Bertambah, Bank Dunia Siapkan Paket Bantuan Rp21 Triliun untuk Ukraina
Berita Baru, Warsawa – Bank dunia siapkan paket bantuan Rp21 triliun untuk Ukraina yang sedang dilanda perang, kata Presiden Bank Dunia David Malpass, Selasa (12/4).
Sebelumnya, pada pertengahan Maret, Bank Dunia berencana akan menyediakan dana sekitar Rp10 triliun ($723 juta). Namun jumlah tersebut naik dan Malpass tidak merinci sumber tambahan Rp7,18 triliun ($500 juta) untuk Ukraina.
Paket bantuan $1,5 miliar atau sekitar Rp21 triliyun itu termasuk pembayaran Rp14 triliun ($1 miliar) dari dana pemberi pinjaman pembangunan untuk negara-negara termiskin.
Berbicara di Warsawa, David Malpass mengatakan paket itu dimungkinkan dengan persetujuan sebelumnya pada Senin (11/4) sebesar Rp14 triliun dalam bantuan Asosiasi Pembangunan Internasional (IDA) oleh negara-negara donor dan penerima serta pembayaran IDA Rp1,4 triliun ($100) juta ke negara tetangga Moldova.

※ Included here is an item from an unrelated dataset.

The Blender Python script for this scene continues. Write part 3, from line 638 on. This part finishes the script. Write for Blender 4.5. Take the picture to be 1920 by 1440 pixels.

Dalam sambutannya menjelang Pertemuan Musim Semi Bank Dunia dan Dana Moneter Internasional minggu depan, Malpass mengatakan dukungan bank membantu Ukraina menyediakan layanan penting, termasuk membayar upah pekerja rumah sakit, pensiun dan program sosial.
“Bank Dunia didirikan pada tahun 1944 untuk membantu Eropa membangun kembali setelah Perang Dunia II. Seperti yang kami lakukan saat itu, kami akan siap membantu Ukraina dengan rekonstruksi ketika saatnya tiba,” kata Malpass, dikutip dari Reuters.
Rencana tersebut masih membutuhkan persetujuan penuh oleh dewan direksi Bank Dunia dalam beberapa minggu mendatang, kata juru bicara Bank Dunia.
Bantuan tersebut datang di atas sekitar Rp13 triliun ($923 juta) dalam pembiayaan pencairan cepat yang disetujui oleh Bank Dunia bulan lalu, yang juga termasuk kontribusi negara donor.
Malpass mengatakan Bank Dunia berhubungan dekat dengan pihak berwenang Ukraina untuk memberikan dukungan dan bekerja untuk membantu para pengungsi Ukraina dan negara-negara yang menampung mereka.
Dia mengatakan Bank Dunia sedang menganalisis dampak global perang di Ukraina, termasuk lonjakan harga pangan dan energi, dan “mempersiapkan respons krisis lonjakan yang akan memberikan dukungan terfokus untuk negara-negara berkembang.”